I think people assume the UK is my home because I was born there and I have an English accent. I guess if that's what makes a place your home then it is, but then "homely" would also have a different meaning if it wasn't to be disembodied from its mother word. Since leaving home in 2007, I haven't lived in England and I haven't wanted to. I lived in Wales, then Scotland, then New Zealand, then Scotland again, then back to New Zealand. Each of those places was home, and now I can make myself at home pretty much wherever I am. New Zealand is now most definitely my home. I'm comfortable here, most of my friends, responsibilities, and possessions are here, I have a way of life and I feel like myself. I can talk with people who are like me, and have the freedom to direct my life. If I'm having a bad day I can hop in the car and drive somewhere remote. New Zealand has its problems, of course, but it feels like I belong. I'm really happy here!

Not to say that I don't miss things about the UK. I come from Rodborough Common, an ancient tract of wind-blown meadow land where farmers have grazed their cattle since before anyone can remember. Rodborough Fort was built in 1764, 76 years before the Treaty of Waitangi was signed in New Zealand. It's still a private dwelling. I miss the oldness of buildings and traditions, the feeling of gravity that surrounds them. I miss seasonal festivals being in the right season. I really miss the seasons. Weather was always quite important, but I only really recognised how important it was when I moved here.

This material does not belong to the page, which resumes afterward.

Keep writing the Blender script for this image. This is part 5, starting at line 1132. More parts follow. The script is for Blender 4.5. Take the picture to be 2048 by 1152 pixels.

There's no autumn, and the winters are dull and wet rather than crisp and snowy (although really it is Scottish weather that I miss).

I suppose these are first-world international student problems. They aren't problems really. But I get a bit tired of people assuming I'm going to go back to the UK one day and stay there, because that would really be quite bad for me. I'd much rather stay wherever I can do science, live relatively peacefully, make friends and control the direction of my own life. Isn't that what everyone in my position wants?